FRANKFORT, Ky. — House Republicans’ broad-reaching public safety bill, known as the Safer Kentucky Act, is one step closer to becoming law after easily passing through committee Thursday, Jan. 18. House Bill 5 passed with 13 yes votes, five no votes that included two Republicans, and one pass from Republican State Rep. Kim Moser of Taylor Mill.
Ahead of the vote, several families impacted by crime spoke in favor of its passage. It included the Troutt family, whose daughter, Madelynn, was hit and killed by a man released on bail three years ago. That man’s release was secured after The Bail Project, a charitable bail organization which now functions as a policy advocacy group, paid for it.
“After she dropped Payton off for his part-time shift, she began her usual route home on Dixie Highway. It was not five minutes later after her brother was dropped off that my daughter would be hit head-on by, (a) speeding, stolen truck,” Marcy Troutt, Madelynn’s mother said as a father of another child lost to crime wiped tears from his eyes.
“At the end of the day, it is not the Louisville Bail Project and their supporters whose lives are drastically changed and altered because of the decisions of the criminal. It is ordinarily families such as mine. While bail groups pay for those who have done a crime, it is people like myself that will pay for a lifetime,” she added.
HB 5 is aimed mostly at addressing violent crime. The 72-page bill covers a wide range of issues. It includes a three-strikes law for repeat violent offenders, enhances the crime for fleeing police, and prevents bail organizations for furnishing bail that’s over $5,000 or for people charged with a violent crime.
“Criminals, not society, are accountable for their actions, and society has the right to protect itself from the criminal element,” State Rep. Jared Bauman, R-Louisville, said.
Some Republican lawmakers on the House committee expressed concerns with the bill’s language, as did Democrats.
“Not every county in the state has a place for someone that’s experiencing homelessness to go. And so while we do create zones in this, there may, a local jurisdiction may, create a zone. I’d like to see us go a little bit further on that,” State Rep. Steven Doan, R-Erlanger, said.
On homelessness, HB 5 criminalizes street camping. It also allows cities to designate a space where camping would be permitted, but does not require it.
Lawmakers filed a new version of the bill ahead of Thursday’s meeting with some small changes.

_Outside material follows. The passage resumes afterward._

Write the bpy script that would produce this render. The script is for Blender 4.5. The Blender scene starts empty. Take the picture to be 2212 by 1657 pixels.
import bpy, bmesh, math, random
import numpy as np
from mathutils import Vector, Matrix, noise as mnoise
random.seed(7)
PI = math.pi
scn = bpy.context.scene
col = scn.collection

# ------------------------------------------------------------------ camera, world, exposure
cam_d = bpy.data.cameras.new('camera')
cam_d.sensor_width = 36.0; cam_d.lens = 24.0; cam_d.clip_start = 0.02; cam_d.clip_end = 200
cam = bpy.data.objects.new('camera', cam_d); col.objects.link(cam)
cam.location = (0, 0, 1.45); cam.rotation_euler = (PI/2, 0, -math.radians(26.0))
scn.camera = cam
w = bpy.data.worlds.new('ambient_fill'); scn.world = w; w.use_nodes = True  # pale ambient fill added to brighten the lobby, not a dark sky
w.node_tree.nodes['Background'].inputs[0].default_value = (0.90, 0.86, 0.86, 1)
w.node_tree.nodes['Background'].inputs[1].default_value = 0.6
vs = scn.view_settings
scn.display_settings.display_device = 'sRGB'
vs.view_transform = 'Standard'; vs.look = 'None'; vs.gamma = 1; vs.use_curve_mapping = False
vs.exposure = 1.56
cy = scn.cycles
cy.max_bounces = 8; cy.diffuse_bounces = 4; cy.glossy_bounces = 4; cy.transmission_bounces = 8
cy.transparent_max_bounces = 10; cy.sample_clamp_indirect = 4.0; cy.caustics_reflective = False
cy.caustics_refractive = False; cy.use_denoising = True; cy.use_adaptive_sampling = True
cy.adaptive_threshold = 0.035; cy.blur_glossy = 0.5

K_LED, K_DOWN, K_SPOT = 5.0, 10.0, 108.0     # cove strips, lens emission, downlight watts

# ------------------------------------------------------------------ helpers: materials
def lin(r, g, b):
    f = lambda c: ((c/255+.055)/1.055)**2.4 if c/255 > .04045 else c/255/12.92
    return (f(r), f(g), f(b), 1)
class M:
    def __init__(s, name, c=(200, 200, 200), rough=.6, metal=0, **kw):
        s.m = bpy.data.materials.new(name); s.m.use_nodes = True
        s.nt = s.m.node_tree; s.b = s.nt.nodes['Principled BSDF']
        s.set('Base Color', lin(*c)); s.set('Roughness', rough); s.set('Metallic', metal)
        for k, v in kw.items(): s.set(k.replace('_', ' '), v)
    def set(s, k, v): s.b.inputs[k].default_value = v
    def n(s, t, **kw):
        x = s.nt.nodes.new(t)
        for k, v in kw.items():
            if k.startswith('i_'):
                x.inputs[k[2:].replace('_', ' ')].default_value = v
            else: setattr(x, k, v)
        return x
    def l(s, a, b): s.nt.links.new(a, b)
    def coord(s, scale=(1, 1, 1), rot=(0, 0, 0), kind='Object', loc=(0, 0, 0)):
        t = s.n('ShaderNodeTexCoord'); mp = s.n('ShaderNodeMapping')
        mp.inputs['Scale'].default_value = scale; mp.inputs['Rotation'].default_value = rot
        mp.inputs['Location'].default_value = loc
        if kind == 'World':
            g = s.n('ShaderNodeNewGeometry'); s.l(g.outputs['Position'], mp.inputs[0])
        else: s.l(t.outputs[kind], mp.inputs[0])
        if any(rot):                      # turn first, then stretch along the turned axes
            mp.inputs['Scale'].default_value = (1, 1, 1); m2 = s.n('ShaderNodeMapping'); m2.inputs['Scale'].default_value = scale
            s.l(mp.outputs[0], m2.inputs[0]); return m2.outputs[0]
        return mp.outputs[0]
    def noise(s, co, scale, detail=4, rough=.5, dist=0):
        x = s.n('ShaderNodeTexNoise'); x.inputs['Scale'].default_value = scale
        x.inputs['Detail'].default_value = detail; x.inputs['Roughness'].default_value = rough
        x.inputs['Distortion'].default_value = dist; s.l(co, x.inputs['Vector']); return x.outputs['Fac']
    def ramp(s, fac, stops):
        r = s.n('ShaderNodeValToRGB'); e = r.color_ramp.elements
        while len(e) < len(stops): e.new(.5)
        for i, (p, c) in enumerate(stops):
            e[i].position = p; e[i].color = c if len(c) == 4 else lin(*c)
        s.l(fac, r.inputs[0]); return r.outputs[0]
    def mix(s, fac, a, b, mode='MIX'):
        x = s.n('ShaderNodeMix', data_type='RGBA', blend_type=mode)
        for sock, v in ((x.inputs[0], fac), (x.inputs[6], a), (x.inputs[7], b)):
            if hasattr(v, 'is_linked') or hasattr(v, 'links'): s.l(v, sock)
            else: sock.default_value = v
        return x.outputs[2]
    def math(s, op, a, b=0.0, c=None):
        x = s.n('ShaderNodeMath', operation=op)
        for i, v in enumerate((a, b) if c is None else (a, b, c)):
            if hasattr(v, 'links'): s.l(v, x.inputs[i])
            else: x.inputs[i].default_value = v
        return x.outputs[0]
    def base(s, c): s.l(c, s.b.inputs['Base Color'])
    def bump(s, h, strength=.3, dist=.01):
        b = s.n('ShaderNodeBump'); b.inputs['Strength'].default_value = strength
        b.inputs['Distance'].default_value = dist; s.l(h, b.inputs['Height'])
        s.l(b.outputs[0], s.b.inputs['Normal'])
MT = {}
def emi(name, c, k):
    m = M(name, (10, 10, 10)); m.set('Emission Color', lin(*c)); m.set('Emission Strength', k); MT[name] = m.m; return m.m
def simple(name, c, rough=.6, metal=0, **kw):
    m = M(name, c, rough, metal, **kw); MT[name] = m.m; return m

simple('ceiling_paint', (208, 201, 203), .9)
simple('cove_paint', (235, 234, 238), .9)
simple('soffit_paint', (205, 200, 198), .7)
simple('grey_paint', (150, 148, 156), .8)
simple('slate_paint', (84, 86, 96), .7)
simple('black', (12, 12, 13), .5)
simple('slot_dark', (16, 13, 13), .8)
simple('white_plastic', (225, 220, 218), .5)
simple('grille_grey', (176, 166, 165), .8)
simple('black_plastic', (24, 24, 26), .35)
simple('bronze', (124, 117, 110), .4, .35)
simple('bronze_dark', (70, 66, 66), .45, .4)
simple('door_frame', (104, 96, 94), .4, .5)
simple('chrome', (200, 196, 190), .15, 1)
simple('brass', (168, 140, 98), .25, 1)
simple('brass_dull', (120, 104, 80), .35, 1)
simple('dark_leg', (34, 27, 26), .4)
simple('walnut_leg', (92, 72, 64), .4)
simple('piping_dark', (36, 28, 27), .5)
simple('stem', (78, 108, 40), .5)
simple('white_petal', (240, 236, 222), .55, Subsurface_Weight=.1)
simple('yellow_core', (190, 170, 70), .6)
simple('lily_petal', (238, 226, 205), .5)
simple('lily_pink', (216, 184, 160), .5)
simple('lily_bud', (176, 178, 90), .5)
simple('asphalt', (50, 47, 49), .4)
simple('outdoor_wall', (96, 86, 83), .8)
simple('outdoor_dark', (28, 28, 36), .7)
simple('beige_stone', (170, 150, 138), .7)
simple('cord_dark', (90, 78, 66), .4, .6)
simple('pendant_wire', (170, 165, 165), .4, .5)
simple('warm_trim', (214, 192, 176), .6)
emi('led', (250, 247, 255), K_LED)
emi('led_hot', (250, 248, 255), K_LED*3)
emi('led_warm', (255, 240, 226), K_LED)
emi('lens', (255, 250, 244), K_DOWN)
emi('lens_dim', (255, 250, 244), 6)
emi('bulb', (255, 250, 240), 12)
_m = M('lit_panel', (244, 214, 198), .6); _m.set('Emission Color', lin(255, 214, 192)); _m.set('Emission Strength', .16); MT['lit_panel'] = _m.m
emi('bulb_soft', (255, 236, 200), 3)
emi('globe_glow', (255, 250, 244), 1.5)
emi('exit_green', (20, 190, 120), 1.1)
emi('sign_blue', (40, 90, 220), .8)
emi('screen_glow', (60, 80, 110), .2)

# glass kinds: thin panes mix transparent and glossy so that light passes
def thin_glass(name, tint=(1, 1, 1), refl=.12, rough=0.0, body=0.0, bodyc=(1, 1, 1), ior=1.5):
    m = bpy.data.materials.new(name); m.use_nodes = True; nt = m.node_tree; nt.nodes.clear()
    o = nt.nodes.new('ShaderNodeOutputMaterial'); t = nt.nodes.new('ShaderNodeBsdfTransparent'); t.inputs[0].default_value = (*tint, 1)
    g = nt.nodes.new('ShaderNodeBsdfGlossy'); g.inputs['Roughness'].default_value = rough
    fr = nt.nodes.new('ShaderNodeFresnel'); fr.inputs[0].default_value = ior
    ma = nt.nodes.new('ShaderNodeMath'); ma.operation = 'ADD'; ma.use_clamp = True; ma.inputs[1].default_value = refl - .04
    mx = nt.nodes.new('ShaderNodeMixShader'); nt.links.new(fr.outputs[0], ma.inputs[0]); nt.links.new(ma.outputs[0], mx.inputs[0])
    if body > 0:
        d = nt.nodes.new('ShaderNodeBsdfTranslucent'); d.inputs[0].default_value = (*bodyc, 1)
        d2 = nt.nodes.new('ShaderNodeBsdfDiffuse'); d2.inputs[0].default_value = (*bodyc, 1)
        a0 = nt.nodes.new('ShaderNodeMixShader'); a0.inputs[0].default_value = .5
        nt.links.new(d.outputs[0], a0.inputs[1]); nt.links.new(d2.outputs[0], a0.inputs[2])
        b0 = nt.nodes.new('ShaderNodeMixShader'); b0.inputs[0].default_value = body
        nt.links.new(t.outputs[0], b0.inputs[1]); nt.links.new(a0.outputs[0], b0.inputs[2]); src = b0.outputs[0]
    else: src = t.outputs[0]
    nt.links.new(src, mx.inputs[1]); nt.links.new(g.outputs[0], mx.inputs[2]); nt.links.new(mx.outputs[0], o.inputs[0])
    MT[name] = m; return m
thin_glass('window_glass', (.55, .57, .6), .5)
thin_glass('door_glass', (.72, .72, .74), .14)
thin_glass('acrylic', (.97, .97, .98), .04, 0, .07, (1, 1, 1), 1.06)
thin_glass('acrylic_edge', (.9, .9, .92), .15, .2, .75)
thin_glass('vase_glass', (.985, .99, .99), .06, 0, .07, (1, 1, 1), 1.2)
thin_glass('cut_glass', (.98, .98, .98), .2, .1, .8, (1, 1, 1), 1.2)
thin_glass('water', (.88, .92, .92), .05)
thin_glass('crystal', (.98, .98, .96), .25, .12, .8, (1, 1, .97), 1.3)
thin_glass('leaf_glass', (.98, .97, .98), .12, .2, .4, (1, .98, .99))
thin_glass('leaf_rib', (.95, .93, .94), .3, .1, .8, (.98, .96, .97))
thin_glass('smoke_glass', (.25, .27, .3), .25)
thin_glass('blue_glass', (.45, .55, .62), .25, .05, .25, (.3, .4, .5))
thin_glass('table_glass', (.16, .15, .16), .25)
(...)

Overall, most of the bill remains the same.
Opponents of the bill don’t believe it’s the right way to address crime.
“House Bill 5 does not help people get off the streets and into housing, and homelessness is in fact a housing problem,” said George Eklund with the Coalition for the Homeless. “We have seen a 58% raise in fair market rent since 2018. In the same time, we’ve seen a 73% increase in our homeless numbers.”
“The fact is, Kentucky is poor and Kentucky is criminalizing poverty and we will not get better that way,” Shameka Parrish-Wright with VOCAL Kentucky said.